DRAMA; 2hr
STARRING: Mia Wasikowska, Michael Fassbender, Jamie Bell, Judi Dench
Blind love: Fassbender and Wasikowska
Few girls are more put upon than Charlotte Brontë’s orphaned Jane Eyre (Wasikowska). Taken in by her loathsome Aunt Reed (Sally Hawkins), she is dumped into a punitive boarding school. Still a mere teen, she is then hired as a governess for the French ward (Romy Settbon Moore) of moody handful Edward Fairfax Rochester (Fassbender) at his remote manor, Thornfield Hall. Jane and Edward fall in love and plan to marry, but as readers since 1847 are well aware, Edward has a crazy wife locked away upstairs. (It’s The Real Housewives of Thornfield !)

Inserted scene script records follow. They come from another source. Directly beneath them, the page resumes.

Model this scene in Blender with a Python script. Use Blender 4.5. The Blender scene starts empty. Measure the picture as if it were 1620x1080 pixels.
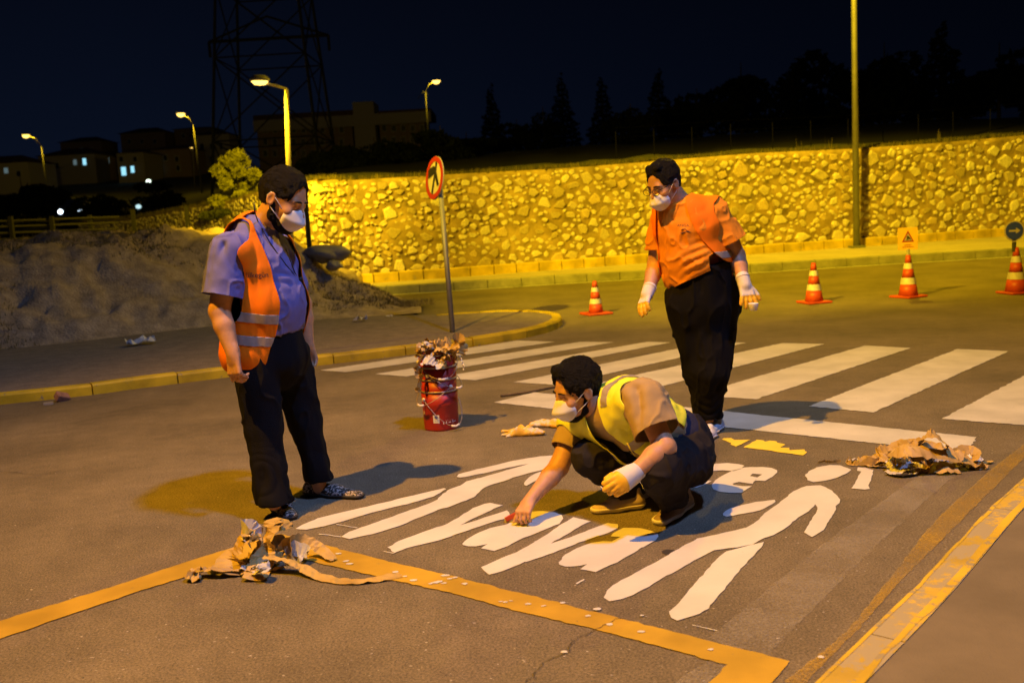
import bpy, bmesh, math, random
import numpy as np
from mathutils import Vector, Matrix
from mathutils.bvhtree import BVHTree
from mathutils.geometry import tessellate_polygon
random.seed(7); rng = np.random.default_rng(7)
SC = bpy.context.scene
COL = SC.collection

# ------------------------------------------------------------------ camera
FPX = 1575.0                       # 35 mm lens on 36 mm film, photograph 1620 px wide
CAMH = 1.52
PITCH = math.atan(8.5e-5 * FPX); ROLL = 0.057
CF = Vector((0, math.cos(PITCH), -math.sin(PITCH))); _R0 = Vector((1, 0, 0)); _U0 = _R0.cross(CF)
CU = _U0 * math.cos(ROLL) + _R0 * math.sin(ROLL)
CR = _R0 * math.cos(ROLL) - _U0 * math.sin(ROLL)
CP = Vector((0, 0, CAMH))
cam_data = bpy.data.cameras.new('camera'); cam = bpy.data.objects.new('camera', cam_data); COL.objects.link(cam)
cam_data.lens = 35; cam_data.sensor_width = 36; cam_data.clip_end = 2000; cam_data.clip_start = 0.05
M = Matrix((CR, CU, -CF)).transposed().to_4x4(); M.translation = CP; cam.matrix_world = M
cam_data.dof.use_dof = True; cam_data.dof.focus_distance = 5.3; cam_data.dof.aperture_fstop = 2.8
SC.camera = cam

# ------------------------------------------------------------------ night sky
world = bpy.data.worlds.new('World'); SC.world = world; world.use_nodes = True
nt = world.node_tree; bg = nt.nodes['Background']
tc = nt.nodes.new('ShaderNodeTexCoord'); sp = nt.nodes.new('ShaderNodeSeparateXYZ'); rp = nt.nodes.new('ShaderNodeValToRGB')
nt.links.new(tc.outputs['Generated'], sp.inputs[0]); nt.links.new(sp.outputs['Z'], rp.inputs[0]); nt.links.new(rp.outputs[0], bg.inputs[0])
rp.color_ramp.elements[0].position = 0.0; rp.color_ramp.elements[0].color = (0.0030, 0.0056, 0.0150, 1)
rp.color_ramp.elements[1].position = 0.30; rp.color_ramp.elements[1].color = (0.0011, 0.0017, 0.0046, 1)
mrx = nt.nodes.new('ShaderNodeMapRange'); nt.links.new(sp.outputs['X'], mrx.inputs['Value']); mrx.inputs['From Min'].default_value = -.35; mrx.inputs['From Max'].default_value = .45; mrx.inputs['To Min'].default_value = 1.0; mrx.inputs['To Max'].default_value = .35
nt.links.new(mrx.outputs[0], bg.inputs[1])   # the town's glow lies to the left
SC.view_settings.view_transform = 'Standard'; SC.view_settings.look = 'None'; SC.view_settings.gamma = 1; SC.view_settings.exposure = 0
SC.view_settings.use_curve_mapping = False
SC.cycles.use_denoising = True
try: SC.cycles.denoiser = 'OPENIMAGEDENOISE'
except Exception: pass
SC.cycles.max_bounces = 5; SC.cycles.sample_clamp_indirect = 3.0

SODIUM = (1.0, 0.47, 0.02); SODIUM_FAR = (1.0, 0.64, 0.012); COOL = (0.27, 0.44, 1.0)
# every lamp's light (power, colour, size) is set here; the lamp builders use them
WARM_W = 3400; COOL_W = 370; ROAD_W = 1350; WALL_W = 36000; BEND_W = 2200; FAR_W = 240

# ------------------------------------------------------------------ helpers
def ray(px, py): return CF * FPX + CR * (px - 810) + CU * (540 - py)
def P3(px, py, Y):
    d = ray(px, py); return CP + d * (Y / d.y)
def G(px, py, z=0.0):
    d = ray(px, py); p = CP + d * ((z - CAMH) / d.z); return Vector((p.x, p.y, z))
def tag(o, label=None, cat=None, group=None, kind=None):
    if label: o['label'] = label
    if cat: o['category'] = cat
    if group: o['group'] = group
    if kind: o['kind'] = kind
    return o
def empty(name, loc=(0, 0, 0), rz=0, label=None, cat=None, group=None, kind=None):
    o = bpy.data.objects.new(name, None); COL.objects.link(o); o.location = loc; o.rotation_euler = (0, 0, rz)
    o.empty_display_size = .1
    return tag(o, label, cat, group, kind)
def link(name, me, parent=None, mat=None, smooth=False, **kw):
    o = bpy.data.objects.new(name, me); COL.objects.link(o)
    if mat is not None and not me.materials: me.materials.append(mat)
    if smooth: me.shade_smooth()
    if parent is not None: o.parent = parent
    return tag(o, **kw)
def npmesh(name, V, F):
    V = np.asarray(V, dtype=np.float32); F = np.asarray(F, dtype=np.int32)
    me = bpy.data.meshes.new(name); n = F.shape[1]
    me.vertices.add(len(V)); me.vertices.foreach_set('co', V.ravel())
    me.loops.add(F.size); me.loops.foreach_set('vertex_index', F.ravel())
    me.polygons.add(len(F)); me.polygons.foreach_set('loop_start', np.arange(len(F), dtype=np.int32) * n)
    me.update(calc_edges=True); me.validate(); return me
class MB:
    """collects boxes, tubes, lathes, sheets in one mesh"""
    def __init__(s): s.v = []; s.f = []
    def add(s, vs, fs):
        n = len(s.v); s.v += [tuple(v) for v in vs]; s.f += [tuple(i + n for i in f) for f in fs]; return s
    def box(s, c, d, rz=0, m=None):
        x, y, z = d[0] / 2, d[1] / 2, d[2] / 2
        vs = [Vector(p) for p in ((-x,-y,-z),(x,-y,-z),(x,y,-z),(-x,y,-z),(-x,-y,z),(x,-y,z),(x,y,z),(-x,y,z))]
        R = m if m is not None else Matrix.Rotation(rz, 3, 'Z')
        return s.add([R @ v + Vector(c) for v in vs], [(0,3,2,1),(4,5,6,7),(0,1,5,4),(1,2,6,5),(2,3,7,6),(3,0,4,7)])
    def tube(s, pts, r, n=8, cap=True):
        pts = [Vector(p) for p in pts]; rs = r if isinstance(r, (list, tuple)) else [r] * len(pts)
        vs = []; up = None
        for i, p in enumerate(pts):
            t = (pts[min(i + 1, len(pts) - 1)] - pts[max(i - 1, 0)]).normalized()
            if up is None: up = Vector((0, 0, 1)) if abs(t.z) < .9 else Vector((1, 0, 0))
            a = t.cross(up).normalized(); b = a.cross(t).normalized(); up = b
            for k in range(n):
                an = 2 * math.pi * k / n; vs.append(p + (a * math.cos(an) + b * math.sin(an)) * rs[i])
        fs = [(i*n+k, i*n+(k+1) % n, (i+1)*n+(k+1) % n, (i+1)*n+k) for i in range(len(pts)-1) for k in range(n)]
        if cap: fs += [tuple(range(n))[::-1], tuple((len(pts)-1)*n+k for k in range(n))]
        return s.add(vs, fs)
    def lathe(s, prof, n=24, c=(0, 0, 0), cap=True):
        vs = [(c[0] + r * math.cos(2*math.pi*k/n), c[1] + r * math.sin(2*math.pi*k/n), c[2] + z) for r, z in prof for k in range(n)]
        fs = [(i*n+k, i*n+(k+1) % n, (i+1)*n+(k+1) % n, (i+1)*n+k) for i in range(len(prof)-1) for k in range(n)]
        if cap: fs += [tuple(range(n))[::-1], tuple((len(prof)-1)*n+k for k in range(n))]
        return s.add(vs, fs)
    def mesh(s, name):
        me = bpy.data.meshes.new(name); me.from_pydata(s.v, [], s.f); me.update(); return me
    def obj(s, name, mat, parent=None, smooth=False, **kw): return link(name, s.mesh(name), parent, mat, smooth, **kw)

def vnoise(P, seed=0):
    """smooth value noise, -1..1, P (n,3)"""
    P = np.asarray(P, dtype=np.float64) + seed * 17.31
    I = np.floor(P).astype(np.int64); f = P - I; f = f * f * (3 - 2 * f)
    def h(ix, iy, iz):
        n = (ix * 374761393 + iy * 668265263 + iz * 2147483647 + seed * 1274126177) & 0xffffffff
        n = ((n ^ (n >> 13)) * 1274126177) & 0xffffffff
        return ((n ^ (n >> 16)) & 0xffff) / 32767.5 - 1
    r = 0
    for a in (0, 1):
        for b in (0, 1):
            for c in (0, 1):
                w = (f[:, 0] if a else 1 - f[:, 0]) * (f[:, 1] if b else 1 - f[:, 1]) * (f[:, 2] if c else 1 - f[:, 2])
                r = r + w * h(I[:, 0] + a, I[:, 1] + b, I[:, 2] + c)
    return r
def fbm(P, o=3, seed=0):
    return sum(vnoise(np.asarray(P) * 2 ** i, seed + i) * .5 ** i for i in range(o))

# ------------------------------------------------------------------ materials
def mat(name, col, rough=.7, var=0, vscale=8, bump=0, bscale=60, metal=0, col2=None, emit=None, es=0, sss=0, spec=None, thr=None, detail=4, coat=0, sheen=0):
    m = bpy.data.materials.new(name); m.use_nodes = True; n = m.node_tree; b = n.nodes['Principled BSDF']
    b.inputs['Base Color'].default_value = (*col, 1); b.inputs['Roughness'].default_value = rough; b.inputs['Metallic'].default_value = metal
    if spec is not None: b.inputs['Specular IOR Level'].default_value = spec
    if coat: b.inputs['Coat Weight'].default_value = coat
    if sheen: b.inputs['Sheen Weight'].default_value = sheen
    if sss: b.inputs['Subsurface Weight'].default_value = sss; b.inputs['Subsurface Radius'].default_value = (.012, .005, .002); b.inputs['Subsurface Scale'].default_value = 1
    if emit: b.inputs['Emission Color'].default_value = (*emit, 1); b.inputs['Emission Strength'].default_value = es
    t = n.nodes.new('ShaderNodeTexCoord')
    if var or col2:
        z = n.nodes.new('ShaderNodeTexNoise'); z.inputs['Scale'].default_value = vscale; z.inputs['Detail'].default_value = detail; z.inputs['Roughness'].default_value = .65
        r = n.nodes.new('ShaderNodeValToRGB'); n.links.new(t.outputs['Object'], z.inputs['Vector']); n.links.new(z.outputs['Fac'], r.inputs[0]); n.links.new(r.outputs[0], b.inputs['Base Color'])
        c2 = col2 or tuple(c * (1 - var) for c in col); c1 = col if col2 else tuple(min(1, c * (1 + var)) for c in col)
        lo, hi = thr or (.32, .68)
        r.color_ramp.elements[0].position = lo; r.color_ramp.elements[0].color = (*c2, 1)
        r.color_ramp.elements[1].position = hi; r.color_ramp.elements[1].color = (*c1, 1)
    if bump:
        z = n.nodes.new('ShaderNodeTexNoise'); z.inputs['Scale'].default_value = bscale; z.inputs['Detail'].default_value = 6
        u = n.nodes.new('ShaderNodeBump'); u.inputs['Strength'].default_value = bump; u.inputs['Distance'].default_value = .02
        n.links.new(t.outputs['Object'], z.inputs['Vector']); n.links.new(z.outputs['Fac'], u.inputs['Height']); n.links.new(u.outputs[0], b.inputs['Normal'])
    return m
def emat(name, col, s):
    m = bpy.data.materials.new(name); m.use_nodes = True; n = m.node_tree; n.nodes.clear()
    e = n.nodes.new('ShaderNodeEmission'); o = n.nodes.new('ShaderNodeOutputMaterial'); e.inputs[0].default_value = (*col, 1); e.inputs[1].default_value = s
    n.links.new(e.outputs[0], o.inputs[0]); return m

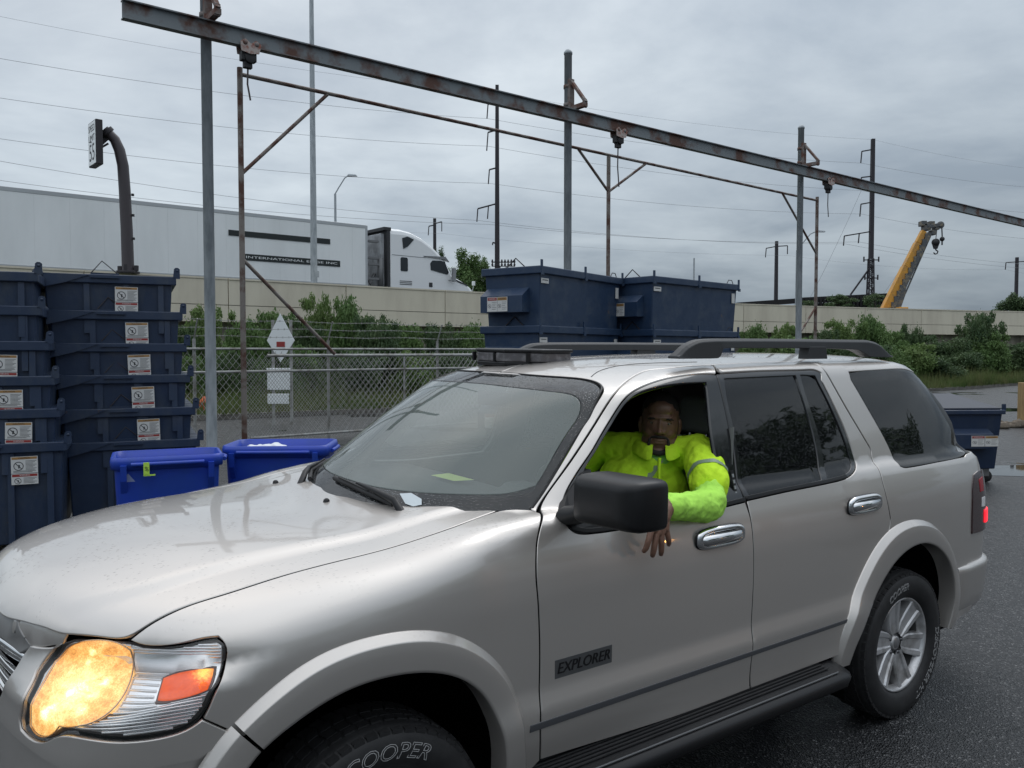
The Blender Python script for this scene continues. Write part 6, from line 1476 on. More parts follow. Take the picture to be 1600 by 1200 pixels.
# ---- trestle with shrubs
m = MB(); A = W(1190,478,86); B = W(1388,478,86)
tr = empty('rail_trestle', 'low black railway trestle rising behind the highway wall', 'trestle', (0,0,0)); TM = mat('trestle_black', (.012,.012,.014), .8)
a0 = W(1150,477,86); a1 = W(1250,470,86); a2 = W(1392,463,86)
m.bar(a0, a1, .6, .5); m.bar(a1, a2, .6, .6); obj(m, 'girder', TM, tr)
m = MB(); 
for i in range(26):
    t = i/25; q1 = a1.lerp(a2, t); m.bar(q1+Vector((0,-.4,-1.6)), q1+Vector((0,-.4,.15)), .22,.22, up=(0,1,0))
q1 = a1+Vector((0,0,-.9)); q2 = a2+Vector((0,0,-.9)); m.bar(q1, q2, .3, 1.1); tag(obj(m, 'pickets', TM, tr), kind='stuff')

# ---- crane
cb = W(1385,484,70); crn = empty('mobile_crane', 'yellow crane with raised telescopic boom and hanging hook behind wall', 'crane', (cb.x, cb.y, 3.6))
YEL = mat('crane_yellow', (.62,.30,.035), .5, var=(2,(.42,.22,.06),.45,.62)); GRY = mat('crane_grey', (.085,.09,.095), .6, var=(3,(.20,.17,.12),.5,.6))
def cl_(px, py, D=70): return W(px, py, D)-Vector((cb.x, cb.y, 3.6))
a = cl_(1382,486); b = cl_(1441,362); u = (b-a).normalized(); 
def boomseg(t0, t1, w, nm, mt, off=0):
    m = MB(); p0 = a.lerp(b, t0)+Vector((off,0,0)); p1 = a.lerp(b, t1)+Vector((off,0,0)); side = Vector((u.z,0,-u.x))*w
    vs = [p0-side*.5,p0+side*.5,p0+side*.5+Vector((0,w,0)),p0-side*.5+Vector((0,w,0)),p1-side*.46,p1+side*.46,p1+side*.46+Vector((0,w,0)),p1-side*.46+Vector((0,w,0))]
    m.hexa([tuple(v) for v in vs]); return bevel(obj(m, nm, mt, crn), .04, 2)
sidev = Vector((u.z,0,-u.x))
boomseg(0,.55,.62,'boom_base',YEL); boomseg(.55,.85,.54,'boom_section',YEL); boomseg(.85,1.0,.46,'boom_section',YEL)
m = MB()
for k in range(14):
    t = k/14; c0 = a.lerp(b, t)+sidev*.36; m.box(tuple(c0+Vector((-.10,-.12,-.1))), tuple(c0+Vector((.24+rnd.random()*.12,.5,.42))))
m.bar(a+sidev*.55, b+sidev*.42, .3, .25, up=(0,1,0)); m.bar(a+sidev*.85+u*2, b+sidev*.6, .10, .10); tag(obj(m, 'boom_gear', GRY, crn), kind='stuff')
m = MB(); h0 = cl_(1445,356); 
for dx, dy, w in ((0,0,.55),(.35,.25,.45),(-.3,.3,.42),(.8,-.05,.36),(.55,-.45,.4),(1.0,.15,.28)): m.box((h0.x+dx-w/2,h0.y-.1,h0.z+dy-w/2),(h0.x+dx+w/2,h0.y+.6,h0.z+dy+w/2))
m.bar(h0, cl_(1467,352), .3,.3); m.lathe([(.0,-.1),(.30,-.1),(.30,.1),(0,.1)], tuple(cl_(1465,353)), 1, 14); bevel(obj(m, 'boom_head', GRY, crn), .03, 1)
m = MB(); c0 = cl_(1401,482); c1 = cl_(1415,440); m.bar(c0, c0.lerp(c1,.6), .34,.34, up=(0,1,0)); m.bar(c0.lerp(c1,.6), c1+Vector((.2,0,1)), .2,.2, up=(0,1,0)); obj(m, 'luffing_ram', GRY, crn)
m = MB(); m.box((-2.0,-1,.2),(2.2,1.5,1.62)); m.box((-1.9,-.6,1.4),(-.8,1,1.80)); m.box((.6,-.8,1.4),(1.4,.8,1.85)); bevel(obj(m, 'carrier', YEL, crn), .05, 1)
for (x0,y0,x1,y1,nm) in ((1460,356,1458,376,'hook_block'),(1467,356,1468,371,'hook_ball')):
    m = MB(); m.tube([cl_(x0,y0), cl_(x1,y1)], .03 if nm == 'hook_block' else .05, 6); e_ = cl_(x1,y1)
    if nm == 'hook_block':
        m.lathe([(0,-.12),(.30,-.12),(.30,.12),(0,.12)], (e_.x,e_.y,e_.z-.2), 1, 14); m.hexa([tuple(e_+Vector(v)) for v in ((-.12,-.1,-.75),(.12,-.1,-.75),(.12,.1,-.75),(-.12,.1,-.75),(-.28,-.1,-.3),(.28,-.1,-.3),(.28,.1,-.3),(-.28,.1,-.3))])
        m.tube([e_+Vector((0,0,-.75)), e_+Vector((.05,0,-.85)), e_+Vector((.20,0,-.95)), e_+Vector((.16,0,-1.12)), e_+Vector((-.02,0,-1.18)), e_+Vector((-.16,0,-1.06))], .055, 6)
    else: blob(m, tuple(e_+Vector((0,0,-.2))), .2, n=10); m.tube([e_+Vector((0,0,-.35)), e_+Vector((0,0,-.7))], .06, 6)
    obj(m, nm, mat('hook_black', (.012,.012,.014), .5), crn)

# ---- foliage
def leaves(n, blobs, size, seed, droop=.2):
    """leaf quads through a set of clump ellipsoids, denser near each clump's skin"""
    r = np.random.RandomState(seed); out = []
    vol = np.array([b[3]*b[4]*b[5] for b in blobs])**.75; cnt = (n*vol/vol.sum()).astype(int)
    for b, k in zip(blobs, cnt):
        d = r.normal(size=(k,3)); d /= np.linalg.norm(d,axis=1,keepdims=True); rad = r.rand(k)**.40*(1+.18*r.normal(size=k))
        p = np.array(b[:3])+d*rad[:,None]*np.array(b[3:6])
        nrm = d*.5+r.normal(size=(k,3))*.55+np.array([0,0,.35]); nrm /= np.linalg.norm(nrm,axis=1,keepdims=True)
        t = np.cross(nrm, r.normal(size=(k,3))); t /= np.linalg.norm(t,axis=1,keepdims=True); bt = np.cross(nrm, t)
        s = size*(.6+.8*r.rand(k))[:,None]; t = t*s; bt = bt*s*.42
        out.append(np.stack([p-t, p+bt, p+t, p-bt],1))
    V = np.concatenate(out).reshape(-1,3); return V, len(V)//4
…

Revisiting this texturally faithful treatment from director Cary Joji Fukunaga is like catching up with old acquaintances. Wasikowska and Fassbender look every inch their parts, she laced into shades of grey but with a fighter’s direct gaze, he as haunted as any man would be with a mad bat in his belfry. Dench is a garrulous snugglebug as Thornfield housekeeper Mrs Fairfax, Billy Elliot ’s Bell is all grown up as minister St John Rivers, and the lavish production is faithfully knee-deep in breast-beating. Yet for all the swoony carry-on, its by-the-bookishness pans out as more workmanlike than wild at heart.